What might Global Citizenship Education have to do with Empire?

Dr April Biccum1

1Australian National University, Canberra, Australia

Biography:

April Biccum is a Senior Lecturer in International Relations, her research focus on political communication and political mobilisation in the study of Empire and Global Citizenship, looking specifically at the conceptualisation and theorisation of empire and imperialism and the politics of knowledge embedded in Global Citizenship Education. April's books include Global Citizenship and the Legacy of Empire (2013) Routledge.

Abstract:

With its inclusion in the Sustainable Development Goals, Global Citizenship Education has enjoyed increased legitimacy in multilateral education governance. Critical scholarship in education using post and decolonial paradigms have argued that global citizenship education is colonial owing to its epistemic ordering of self and other. None of this scholarship makes their accusation by referencing directly theoretical, conceptual or comparative scholarship on empire.
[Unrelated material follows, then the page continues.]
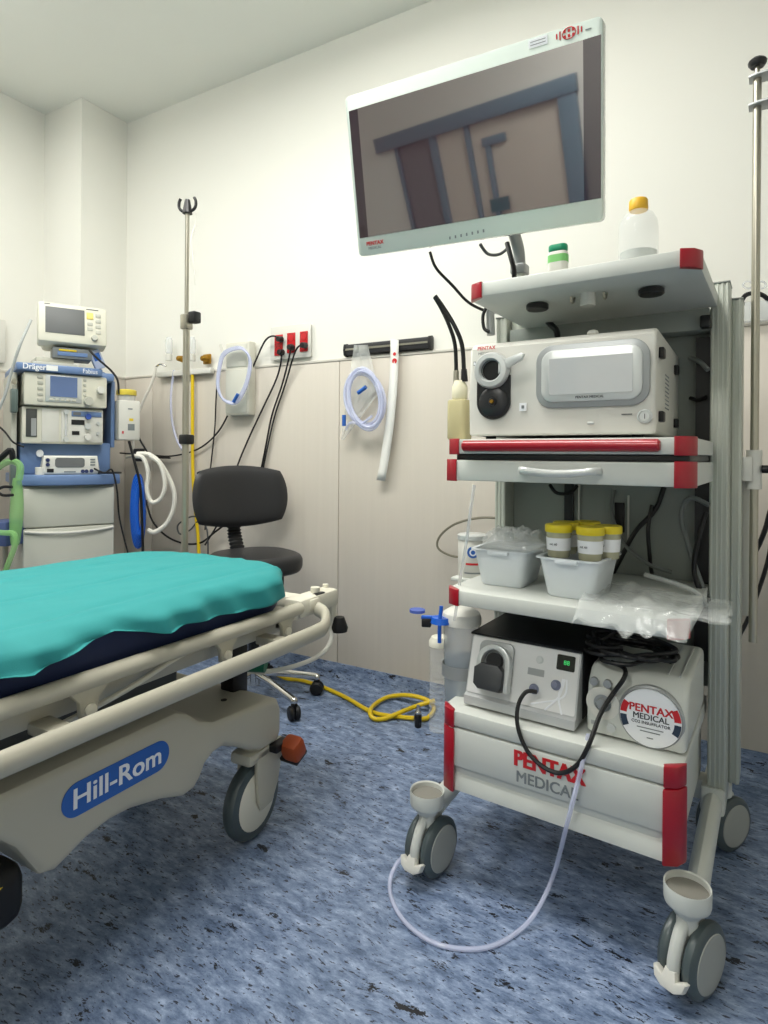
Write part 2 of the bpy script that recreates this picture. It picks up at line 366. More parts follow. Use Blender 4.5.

Drawing upon new work in political science, history and archaeology this paper critically interrogates the claims that Global Citizenship Education is imperial. It argues that accusations of colonialism/empire/imperialism must not rest with cultural or epistemological understandings of empire coming from the decolonial school but must include growing cross-disciplinary comparative world historical scholarship on empires as a particular kind of politics. If global citizenship education has anything to do with empire, it would be the preparation for the crossing of an ‘Augustan Threshold’.